A recent Sixth Circuit decision is a good example of these developments. In re MCP No. 185—Federal Communications Commission (6th Cir. 2025) involved a challenge by broadband internet access providers to the FCC’s most recent application of nondiscrimination rules to their services. If you have followed the “net neutrality” debate, you know that the FCC has changed its mind several times (corresponding with changes in administrations) on whether such internet access service is a common carrier service. Under Chevron, the Supreme Court and the D.C. Circuit had said the statute was ambiguous and therefore upheld each of the FCC’s different decisions.
But not this time.

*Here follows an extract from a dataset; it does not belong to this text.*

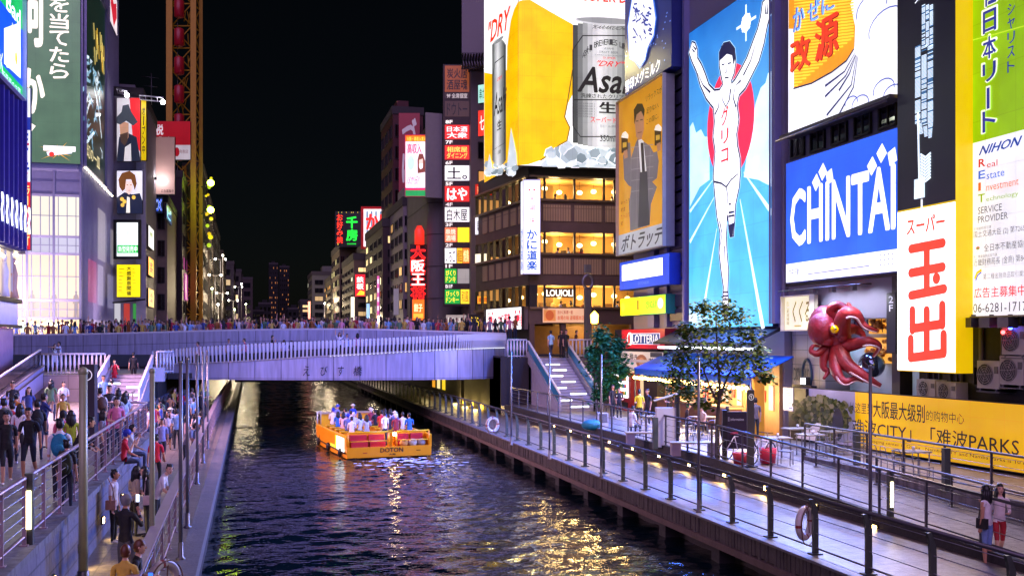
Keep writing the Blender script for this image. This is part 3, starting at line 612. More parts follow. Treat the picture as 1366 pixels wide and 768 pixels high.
# running athlete screen
p = sign('led_screen', 'huge blue screen of a running athlete with raised arms before a red sun', 'billboard', 21.35, 919.5, 1031, 45, 437.5, .25, 1.22, '#3d4a80')
p.rect(0, 0, 1, .45, '#1c66b4', True, '#4ea6de').rect(0, .45, 1, 1, '#4ea6de', True, '#44b2da')
p.ppoly([z2f(340, -100)] + [z1f(*q) for q in ((340, 520), (352, 500), (365, 545), (385, 530), (400, 560), (420, 560))] + [z2f(420, 30), z2f(380, 60), z2f(340, 140)], '#bfe6fb')
p.ppoly([z1f(*q) for q in ((678, 290), (660, 300), (650, 340), (630, 360), (610, 420), (590, 520))] + [z2f(560, 20), z2f(620, 30), z2f(678, 60)], '#cfeefd')
for a, b, w in (((545, 110), (640, 640), (.06, .3)), ((560, 0), (679, 170), (.05, .24)), ((450, 230), (402, 520), (.05, .2)), ((440, 100), (340, 285), (.04, .18)), ((435, 30), (340, 160), (.03, .16)), ((600, -10), (679, 40), (.03, .2))): p.pline([z2f(*a), z2f(*b)], w, '#d6f4ff')
cx, cy = z1f(503, 500); c0 = p.px(cx, cy); rx = p.px(cx + 33, cy)[0] - c0[0]; ry = p.px(cx, cy + 76)[1] - c0[1]; p.ell(c0[0], c0[1], rx, ry, '#ef2a4c', 40)
sx, sy = p.px(*z1f(570, 95))
for k in range(4):
    a = k * math.pi / 4; l = .11 if k % 2 == 0 else .06; p.line([(sx - l * math.cos(a), sy - l * .5 * math.sin(a)), (sx, sy), (sx + l * math.cos(a), sy + l * .5 * math.sin(a))], .12, '#e8f6ff')
p.ell(sx, sy, .055, .028, WH, 14)
body = [z1f(*q) for q in ((350, 175), (338, 215), (350, 250), (368, 290), (385, 350), (408, 402), (438, 440), (443, 500), (437, 560), (446, 620), (440, 690))] + [z2f(*q) for q in ((438, 20), (444, 90), (453, 180), (466, 248), (462, 330), (470, 400), (480, 470), (476, 540), (484, 605), (494, 600), (497, 540), (494, 480), (497, 400), (491, 330), (488, 265), (492, 180), (497, 165), (502, 230), (507, 260), (517, 260), (522, 200), (526, 130), (541, 60), (545, 10))] + \
    [z1f(*q) for q in ((544, 650), (534, 600), (530, 550), (539, 490), (532, 430), (541, 388), (566, 360), (592, 310), (622, 250), (642, 180), (655, 110), (672, 45), (669, 10), (656, -5), (640, 12), (632, 70), (620, 120), (600, 172), (575, 240), (548, 292), (526, 330), (511, 346), (508, 332), (520, 300), (527, 255), (522, 205), (502, 178), (478, 184), (463, 215), (463, 270), (472, 320), (478, 346), (462, 372), (440, 374), (417, 350), (400, 300), (385, 265), (370, 240), (369, 205), (360, 180))]
p.pline(body, .26, '#bfe4ff', True); p.pline(body, .2, NAVY, True); p.ppoly(body, WH)
p.ppoly([z1f(*q) for q in ((462, 250), (460, 215), (470, 188), (498, 176), (522, 192), (527, 240), (519, 268), (513, 228), (492, 222), (474, 240))], NAVY)
for L in (((470, 268), (483, 263)), ((495, 262), (509, 258)), ((488, 270), (490, 298), (483, 301)), ((483, 320), (500, 318))): p.pline([z1f(*q) for q in L], .07, NAVY)
for L in (((470, 375), (474, 410), (488, 438), (502, 410), (508, 365)), ((527, 350), (518, 400), (530, 440)), ((463, 380), (458, 440), (443, 470)), ((348, 200), (360, 215)), ((352, 188), (366, 205)), ((650, 20), (652, 60)), ((660, 15), (658, 60)), ((372, 300), (395, 350), (425, 380)), ((610, 180), (590, 250), (560, 310)), ((530, 350), (550, 330))): p.pline([z1f(*q) for q in L], (.03, .12), NAVY)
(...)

The FCC itself wrote extensively in its order to say that its decision to regulate internet services was not a major question and was in all events the best interpretation of the statute. And the briefs of the parties (and amici) similarly reflected that, under Loper Bright, the court would delve deeply into every corner of the Communications Act. Ultimately, the Sixth Circuit decided that the Act was best interpreted to not permit common carrier regulation of internet services (again, to be clear, notwithstanding the Supreme Court’s prior holding that the Act did not clearly do so). Thus, it set aside the FCC’s ruling.
Much is ahead. As Loper Bright unfolds, it will continue to be interesting to look to Wisconsin’s experience under Tetra Tech.